📿 Shloka Collection

Ity Aham Vasudevasya

Gita 18.74 Bhagavad Gita
📖 Bhagavad Gita, Chapter 18 — Moksha Sannyasa Yoga
इत्यहं वासुदेवस्य पार्थस्य च महात्मनः ।
संवादमिममश्रौषमद्भुतं रोमहर्षणम् ॥
Ity aham vasudevasya parthasya cha mahatmanah
Samvadam imam ashrausham adbhutam romaharshanam
इति अहम्
thus I (Sanjaya)
वासुदेवस्य
of Vasudeva (Krishna)
पार्थस्य च महात्मनः
and of the great-souled Partha (Arjuna)
संवादम् इमम्
this dialogue
अश्रौषम्
I heard
अद्भुतम्
wondrous
रोमहर्षणम्
causing the hair to stand on end

The voice changes. It is no longer Krishna. It is no longer Arjuna. Sanjaya — the narrator, the witness — steps forward. Speaking to the blind king Dhritarashtra, he says: I heard this dialogue between Vasudeva and the great-souled Partha. It was wondrous. It made the hair on my body stand on end.
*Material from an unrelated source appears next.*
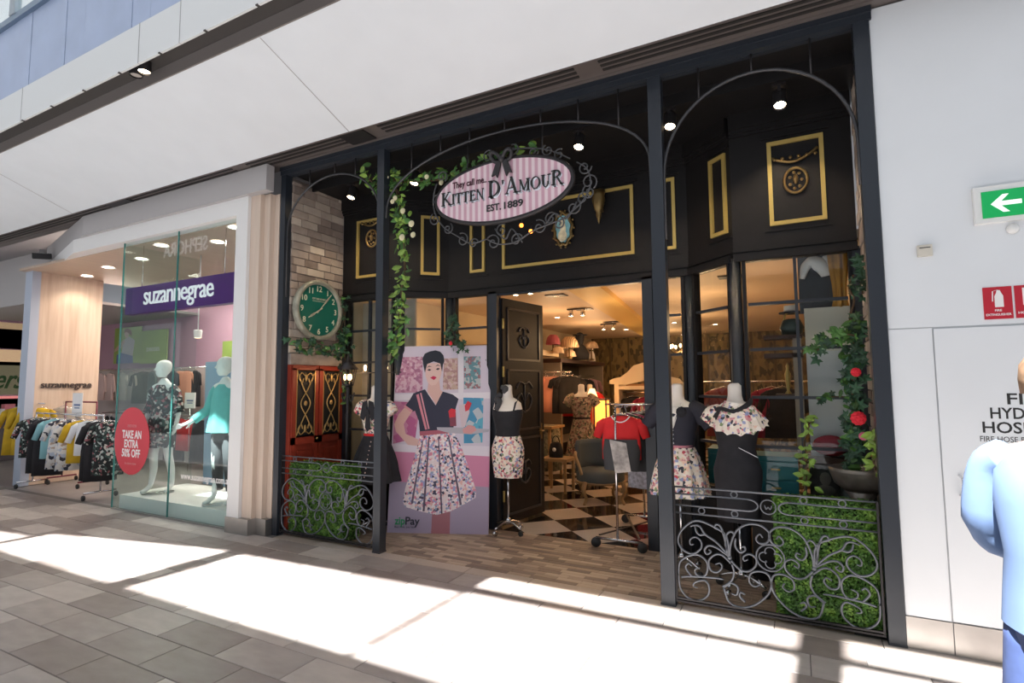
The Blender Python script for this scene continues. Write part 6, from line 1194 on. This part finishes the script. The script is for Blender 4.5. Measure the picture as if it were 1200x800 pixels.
# ---- door leaves
def leaf(name, hx, hy, ex, ey, zt, ornate=True):
    a, b = Vector((hx, hy, 0)), Vector((ex, ey, 0)); u = (b-a).normalized(); n = Vector((u.y, -u.x, 0)); L = (b-a).length; F_ = lambda s, z, d: a+u*s+n*d+Z_*z
    m = MB(); segbox(m, F_, 0, L, .03, zt, -.022, .022); d = struct(name, m, BLACK)
    for z0, z1 in ((.12, .98), (1.06, 1.78), (1.88, zt-.1)):
        m = MB()
        for (p, q, c, e) in ((.08, L-.08, z0, z0+.025), (.08, L-.08, z1-.025, z1), (.08, .105, z0, z1), (L-.105, L-.08, z0, z1)): segbox(m, F_, p, q, c, e, .022, .034)
        m.build('moulding', mat('black_gloss_moulding', (.03, .028, .03), .3), d)
    m = MB()
    for cz, k in ((2.14, 1.0), (1.42, 1.5), (.55, 1.1)):
        for s_ in (-1, 1):
            m.tube(smooth_path([F_(L/2, cz-.10*k, .03), F_(L/2+s_*.06*k, cz-.07*k, .03), F_(L/2+s_*.10*k, cz, .03), F_(L/2+s_*.05*k, cz+.05*k, .03), F_(L/2+s_*.02*k, cz, .03)], 4), .010, 5); m.tube(smooth_path([F_(L/2, cz+.12*k, .03), F_(L/2+s_*.06*k, cz+.14*k, .03), F_(L/2+s_*.11*k, cz+.09*k, .03)], 4), .010, 5)
        m.tube([F_(L/2, cz-.1*k, .03), F_(L/2, cz+.14*k, .03)], .009, 5)
    m.build('carving', mat('black_gloss_carving', (.05, .045, .045), .35), d); m = MB(); m.tube([F_(L-.07, 1.03, .02), F_(L-.07, 1.03, .07), F_(L-.17, 1.03, .07)], .011, 6); segbox(m, F_, L-.095, L-.045, .93, 1.12, .022, .028); m.build('handle', OLDG, d)
    for z in (.35, 1.75, 2.3): MB().tube([F_(0, z-.06, .03), F_(0, z+.06, .03)], .012, 8).build('hinge', GOLD, d)
    return d
leaf('door_3', -2.995, 1.32, -2.86, 2.14, 2.60); leaf('door_4', -1.335, 2.12, -1.325, 1.32, 2.60)
# ---- window displays
bd = struct('trim_6', MB().box(-4.94, -4.10, 1.16, 1.18, 0, 2.66), mat('plank_back', (.40, .34, .27), .6))
for i in range(6): MB().box(-4.93+.14*i, -4.795+.14*i, 1.14, 1.16, 0, 2.66).build('plank', mat('pale_plank', (.46, .40, .32), .55, rnd=.12, noise=(5, .08)), bd)
t = thing('display_board', 'pale grey display board behind the right hand panes of the right window', 'board', (.25, 1.05, 0)); MB().box(.08, .46, 1.04, 1.06, .62, 1.86).build('lower_panel', mat('pale_board', (.52, .54, .56), .5), t); MB().box(.08, .46, 1.045, 1.065, 1.86, 2.225).build('upper_panel', mat('cream_board', (.56, .53, .46), .5), t); MB().box(.08, .46, 1.05, 1.07, 0, .62).build('base', DIRON, t)
t = thing('dark_screen', 'dark grey panel above the pale board in the right window', 'panel', (.2, 1.2, 2.2)); MB().box(.05, .32, 1.2, 1.22, 2.2, 2.75).build('panel', mat('slate_panel', (.045, .05, .065), .5), t)
t = thing('curtain', 'gathered gold curtain hanging at the top right of the right window', 'curtain', (.36, 1.1, 2.3)); mb = MB(); mb.loft([[Vector((.35+math.cos(a)*rx*(1+.12*math.sin(7*a)), 1.10+math.sin(a)*.05*(1+.25*math.sin(7*a)), z)) for a in [2*PI*k/56 for k in range(56)]] for z, rx in ((2.74, .075), (2.55, .065), (2.42, .05), (2.30, .045), (2.22, .06))]); mb.build('cloth', mat('gold_velvet', (.42, .20, .03), .6), t); MB().tube([(.12, 1.1, 2.74), (.46, 1.1, 2.74)], .01).build('rod', OLDG, t)
t = thing('white_drape', 'white cloth draped over the dark panel at the top of the right window', 'drape', (.18, 1.16, 2.66)); MB().tube(smooth_path([(.08, 1.16, 2.50), (.11, 1.16, 2.60), (.16, 1.15, 2.64), (.22, 1.15, 2.60), (.27, 1.16, 2.53), (.26, 1.16, 2.68)], 4), [.02, .025, .03, .035, .04, .04, .04, .045, .05, .05, .055, .06, .06, .055, .05, .05, .045, .04, .04, .03, .02], 8).build('cloth', WHITEC, t)
TQ = mat('turquoise_paint', (.02, .20, .24), .4)
def drawers(x0, x1, y, zt, n, label):
    t = thing('drawer_chest', label, 'cabinet', ((x0+x1)/2, y+.2, 0)); MB().box(x0, x1, y, y+.36, 0, zt).build('body', TQ, t); h = (zt-.06)/n
    for k in range(n):
        d = MB().box(x0+.02, x1-.02, y-.014, y, .03+h*k, .03+h*(k+1)-.02).build('drawer', TQ, t); MB().bar(((x0+x1)/2-.035, y-.022, .03+h*(k+.5)), ((x0+x1)/2+.035, y-.022, .03+h*(k+.5)), .02, .012, up=(0, 0, 1)).build('handle', GOLD, d)
drawers(-.36, -.02, 1.02, .98, 6, 'turquoise chest of drawers with gold handles in the right window'); drawers(-.80, -.52, 1.5, .97, 6, 'turquoise chest of drawers glimpsed between the two right dress forms')
t = thing('cushion', 'plump red velvet cushion on the floor of the right window display', 'cushion', (.22, .98, 1.14)); MB().ball((.22, .99, 1.09), (.13, .05, .085), 16).build('cover', mat('red_velvet', (.30, .02, .04), .7), t)
MB().box(.05, .40, .93, 1.03, .95, 1.0).build('shelf', MAHO, t)
t = thing('picture', 'dark framed portrait print low in the right window, beside the planter', 'picture', (.13, .93, .68)); MB().box(.06, .27, .945, .965, .69, .93).build('frame', DIRON, t); MB().ball((.17, .95, .83), (.055, .008, .07), 12).ball((.17, .948, .74), (.08, .006, .05), 12).build('print', mat('sepia_print', (.10, .09, .08), .5), t)
t = thing('handbag', 'dark green handbag with gold frame on the upper shelf in the right window', 'bag', (-.02, 1.3, 2.03)); MB().lathe([(.08, 0), (.10, .06), (.07, .13), (.03, .14)], n=12, sy=.5, cap=True).build('body', mat('bottle_green_leather', (.03, .05, .045), .4), t, world=False); MB().tube([(math.cos(a)*.06, 0, .12+math.sin(a)*.09) for a in [PI*k/8 for k in range(9)]], .009).build('handle', GOLD, t, world=False)
t = thing('hat', 'black and cream hat with gold band above the green handbag', 'hat', (-.02, 1.32, 2.22)); cyl(t, 'brim', [(.10, 0), (.10, .012)], CLOTHK, cap=True); cyl(t, 'crown', [(.06, .012), (.055, .07), (.001, .08)], CALICO, cap=True)
t = thing('display_shelf', 'mahogany shelf holding the green handbag in the right window', 'shelf', (-.1, 1.3, 2.0)); MB().box(-.25, .06, 1.2, 1.42, 1.99, 2.02).build('board', MAHO, t); MB().box(-.25, .06, 1.2, 1.42, 1.82, 1.86).build('lower_board', MAHO, t); MB().box(-.02, .05, 1.2, 1.42, .98, 2.0).build('upright', GREYU, t)
t = thing('gilt_figurine', 'slim gilt figurine on the counter behind the right window', 'ornament', (-.07, 1.35, 1.50)); MB().lathe([(.03, 0), (.012, .03), (.022, .12), (.026, .18), (.010, .22), (.016, .25), (.001, .28)], n=10).build('body', GOLD, t, world=False); MB().box(-.10, .08, -.1, .1, -.03, 0).build('stand', MAHO, t, world=False)
for i, (px, py, y, m, nm, lab) in enumerate(((905, 470, 3.3, mat('wine_cloth', (.25, .01, .04)), 'dress', 'wine red dress behind the right window'), (918, 480, 3.3, CLOTHK, 'dress', 'black dress behind the right window, right of the wine red dress'), (850, 490, 3.3, mat('dull_red_cloth', (.22, .03, .025), .8), 'top', 'red top behind the angled window'))):
    q = at(px, py, y=y); garment(nm, lab, m, .6, .2, 1.15, .2, (q.x, y, 1.61), .3)
t = thing('garment_rail', 'chrome rail behind the right window carrying the wine red and black dresses', 'rail', (-.55, 3.3, 0)); MB().tube([(-1.3, 3.3, 1.62), (.2, 3.3, 1.62)], .012).build('rail', CHROME, t)
for x in (-1.3, .2): MB().tube([(x, 3.3, 0), (x, 3.3, 1.62)], .012).build('upright', CHROME, t)
# ---- passer-by at the right edge
pp = CAMP+FWD*1.74+RGT*((1228-600)/FPX*1.74); pp.z = 0
SKIN = mat('skin', (.58, .36, .27), .5); SHIRT = mat('light_blue_shirt', (.15, .23, .40), .8, noise=(4, .06)); JEAN = mat('blue_trousers', (.05, .08, .2), .8, noise=(20, .12)); HAIR = mat('brown_hair', (.20, .12, .07), .7, noise=(40, .3))
t = thing('person', 'person in a light blue shirt and blue trousers walking past at the right edge', 'person', tuple(pp), 2.3); t.scale = (.95, .95, .945)
figure(t, SKIN, [((-.25, .06, 1.13), (-.26, -.06, .92), (-.25, -.11, .84)), ((.245, -.03, 1.12), (.17, -.19, 1.02), (.13, -.25, 1.0))], .12, 1.78)
headmesh(t, (0, -.03, 1.68), 1.02, SKIN)
mb = MB(); mb.loft([[Vector((math.cos(a)*rx*1.02, math.sin(a)*ry*1.02-.03+cy, 1.68+z)) for a in [2*PI*k/20 for k in range(20)]] for z, rx, ry, cy in ((-.03, .078, .07, .035), (.02, .084, .085, .025), (.07, .083, .092, .012), (.105, .06, .07, .012), (.125, .012, .02, .01))]); mb.build('hair', HAIR, t, world=False)
mb = MB(); loftz([(.86, .185, .135, 0, 0, 5, .02), (.98, .175, .13, 0, 0, 5, .015), (1.10, .165, .125), (1.27, .185, .14), (1.38, .18, .125), (1.45, .13, .095), (1.49, .075, .07)], n=40, mb=mb, cap=False)
for s_, e in ((-1, ((-.15, 0, 1.42), (-.205, .0, 1.37), (-.255, .06, 1.15), (-.262, .0, 1.03), (-.265, -.04, .97))), (1, ((.15, 0, 1.42), (.205, .0, 1.37), (.245, -.01, 1.18), (.235, -.06, 1.10), (.175, -.18, 1.03)))): mb.tube(smooth_path(e, 4), [.07]*5+[.072]*4+[.06]*4+[.05]*4, 12)
mb.build('shirt', SHIRT, t, world=False)
mb = MB(); mb.tube([(math.cos(a)*.065, math.sin(a)*.06-.005, 1.50+.01*math.cos(a)) for a in [2*PI*k/16 for k in range(16)]], .018, 6, True); mb.build('collar', SHIRT, t, world=False)
mb = MB(); loftz([(.99, .155, .12), (.88, .165, .125), (.80, .16, .12)], mb=mb)
for s_ in (-1, 1): mb.tube(smooth_path([(s_*.085, 0, .86), (s_*.10, -.01+.036*s_, .52), (s_*.107, .03+.07*s_, .30), (s_*.112, .03+.12*s_, .06)], 4), [.098]*4+[.075]*4+[.068]*5, 14)
mb.build('trousers', JEAN, t, world=False)
for s_ in (-1, 1): MB().loft([[Vector((s_*.118+math.cos(a)*rx, -.03+.12*s_+cy+math.sin(a)*ry, z)) for a in [2*PI*k/14 for k in range(14)]] for z, rx, ry, cy in ((0, .048, .13, -.03), (.03, .05, .135, -.03), (.06, .045, .11, -.01), (.10, .04, .05, .04))]).build('shoe', mat('brown_leather', (.08, .04, .02), .4), t, world=False)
Sanjaya is the Gita's third presence — the one who watched and listened from afar, gifted with divine sight by the sage Vyasa. His testimony adds a layer of witness to the text. This is not just a teaching between teacher and student. It is a teaching that was overhead, treasured, and passed on.
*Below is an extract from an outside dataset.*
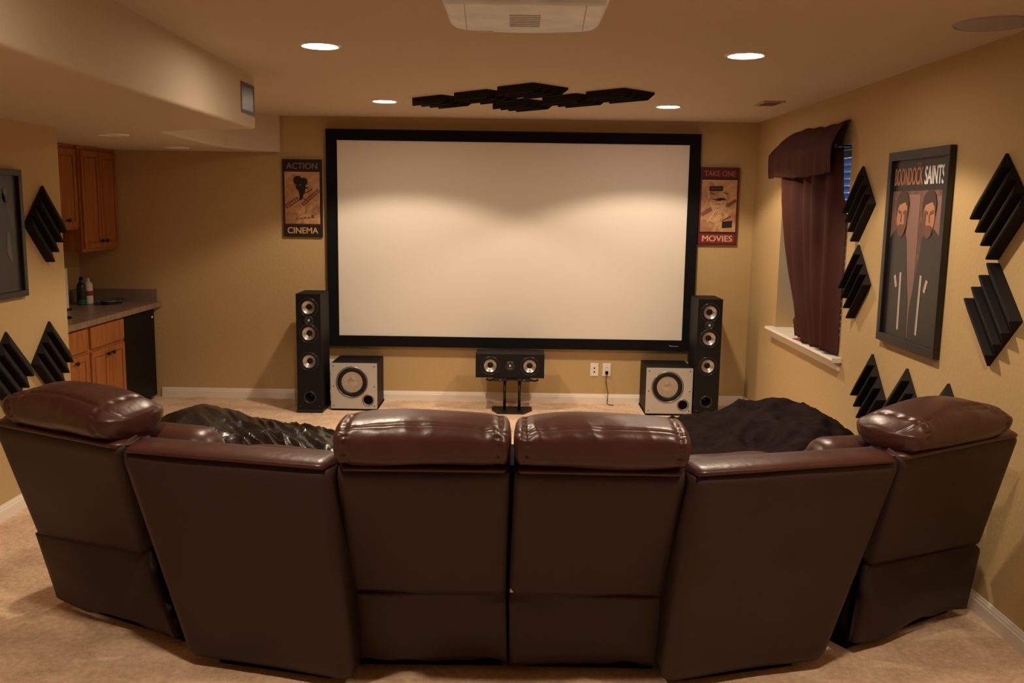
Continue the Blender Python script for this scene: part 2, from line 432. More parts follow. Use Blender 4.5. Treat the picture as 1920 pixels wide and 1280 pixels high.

The word 'romaharshanam' — causing the hair to stand on end — is Sanjaya's honest physical response. The Gita moved him. Not just intellectually. In his body. That is the mark of something that goes beyond philosophy into lived experience.
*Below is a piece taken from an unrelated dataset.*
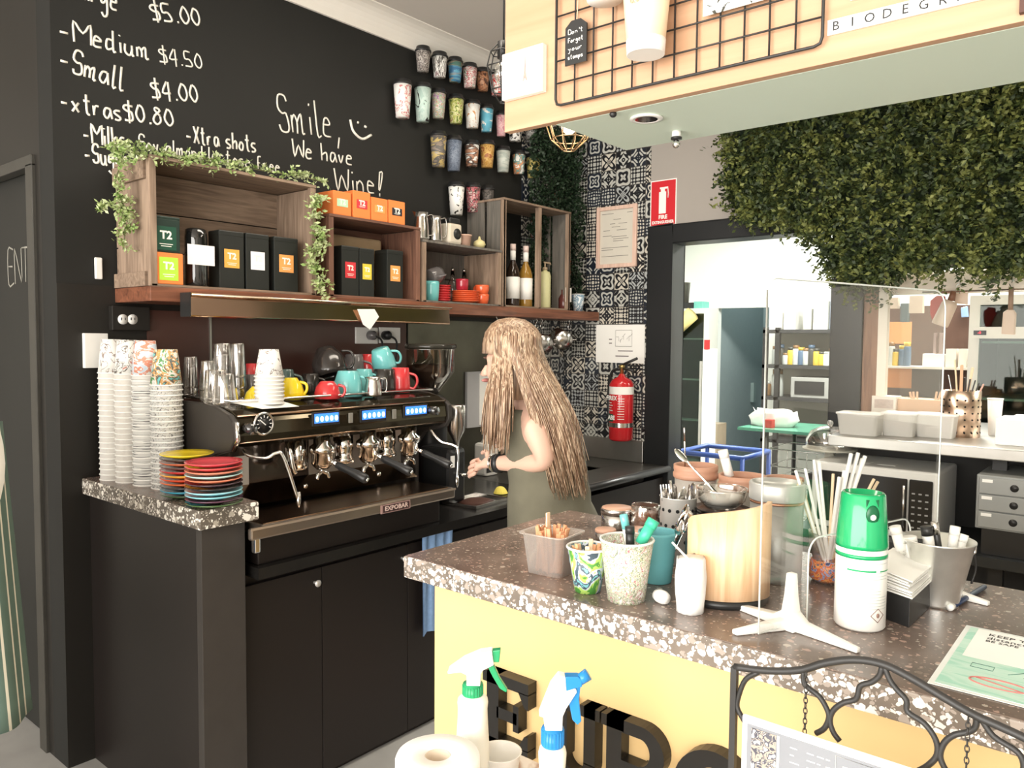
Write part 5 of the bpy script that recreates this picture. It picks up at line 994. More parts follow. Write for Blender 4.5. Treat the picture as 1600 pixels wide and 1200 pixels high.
# ------------------------------------------------------------------ black display letters on the yellow front
def solid(name, polys, loc, label, dep=.028):
    mb = MB()
    for p in polys: mb.prism([(x, z) for x, z in p], 0, dep, Matrix(((1, 0, 0, 0), (0, 0, -1, 0), (0, 1, 0, 0), (0, 0, 0, 1))))
    o = mb.build(name, mat('black_letter', (.012, .011, .010), .3, var=.1), loc=loc, weld=False); tag(o, label, 'letter'); return o
def rc(x0, x1, z0, z1): return [(x0, z0), (x1, z0), (x1, z1), (x0, z1)]
def ring(cx, cz, ro, ri, a0, a1, roz=None, riz=None, n=18):
    roz = roz or ro; riz = riz or ri
    qs = []
    for i in range(n):
        s0, s1 = R(a0+(a1-a0)*i/n), R(a0+(a1-a0)*(i+1)/n)
        qs.append([(cx+ri*cos(s0), cz+riz*sin(s0)), (cx+ro*cos(s0), cz+roz*sin(s0)), (cx+ro*cos(s1), cz+roz*sin(s1)), (cx+ri*cos(s1), cz+riz*sin(s1))])
    return qs
yl = YF+.0395; h3 = .165; zb3 = .795-h3
solid('letter_e', [rc(.012, .045, 0, h3), rc(0, .125, h3-.024, h3), rc(0, .125, 0, .024), rc(.04, .095, h3/2-.012, h3/2+.012), [(.098, h3-.022), (.125, h3-.022), (.125, h3-.055), (.115, h3-.052)], [(.098, .022), (.115, .052), (.125, .055), (.125, .022)], rc(.085, .1, h3/2-.028, h3/2+.028)], (-1.095, yl, zb3), 'black raised letter E, leftmost on the yellow counter front')
solid('letter_u', [rc(0, .052, h3-.022, h3), rc(.072, .118, h3-.022, h3), rc(.010, .042, .05, h3), rc(.082, .108, .05, h3)]+ring(.059, .052, .049, .023, 180, 360, .052, .026), (-.914, yl, zb3), 'black raised letter U behind the blue spray trigger')
solid('letter_r', [rc(0, .055, 0, .022), rc(0, .05, h3-.022, h3), rc(.012, .045, 0, h3), rc(.045, .085, h3-.024, h3), rc(.045, .085, .066, .088)]+ring(.085, h3-.0495, .0495, .020, -90, 90, .0495, .0255)+[[(.07, .07), (.10, .07), (.148, 0), (.108, 0)]], (-.792, yl, zb3), 'black raised letter R on the yellow counter front')
solid('letter_o', ring(.078, h3/2, .078, .040, 0, 360, h3/2+.003, h3/2-.026, 36), (-.640, yl, zb3), 'black raised letter O, rightmost, behind the iron frame')
# ------------------------------------------------------------------ things on the bulkhead face
yf = YF
def onf(px, py, y=YF): return P(px, py, y=y)
PC = thing('picture_panel', 'small white canvas print of a lattice tower over water, on the plywood face', 'picture')
a, b = onf(791, 160), onf(855, 72); x0, x1, z0, z1 = a.x, b.x, onf(791, 160).z, onf(855, 70).z; yc = YF
MB().box(x0, x1, yf-.014, yf-.0005, z0, z1).build('canvas', paper, PC, bev=.001)
sep = mat('sepia_print', (.40, .28, .24), .8, var=.4, scale=90); xm = x0+(x1-x0)*.58; hz = z0+(z1-z0)*.30
mb = MB(); T_ = Matrix(((1, 0, 0, 0), (0, 0, 1, 0), (0, 1, 0, 0), (0, 0, 0, 1)))
mb.prism([(xm-.0055, hz), (xm-.002, hz+.018), (xm-.0004, hz+.048), (xm+.0004, hz+.048), (xm+.002, hz+.018), (xm+.0055, hz), (xm+.003, hz), (xm, hz+.006), (xm-.003, hz)], yf-.0146, yf-.014, T_); mb.build('tower_print', sep, PC)
MB().box(x0+.008, x1-.006, yf-.0145, yf-.014, hz-.012, hz).build('skyline_print', blotch('sepia_wash', [(.55, .42, .38), (.85, .8, .76), (.6, .48, .44)], 120, .8, (1, 1, 3), 2), PC)
GRD = thing('wire_grid', 'black wire grid rack on the plywood face', 'wire rack'); gx0, gx1 = onf(873, 168).x, onf(1288, 75).x; gz0 = onf(873, 168).z; st = (gx1-gx0)/12
mb = MB(); yg = yf-.010
for i in range(1, 12): mb.tube([(gx0+i*st, yg+.003, gz0), (gx0+i*st, yg+.003, 2.55)], .0016, 6)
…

Sanjaya's narration (18.74-78) forms the outer frame of the Gita. Within the Mahabharata's narrative structure, the entire Gita is a conversation reported by Sanjaya to the blind king Dhritarashtra.

Sanjaya was able to hear this battlefield dialogue through divya-drishti (divine sight) granted to him by the sage Vyasa, specifically so he could relay the events of the war to Dhritarashtra.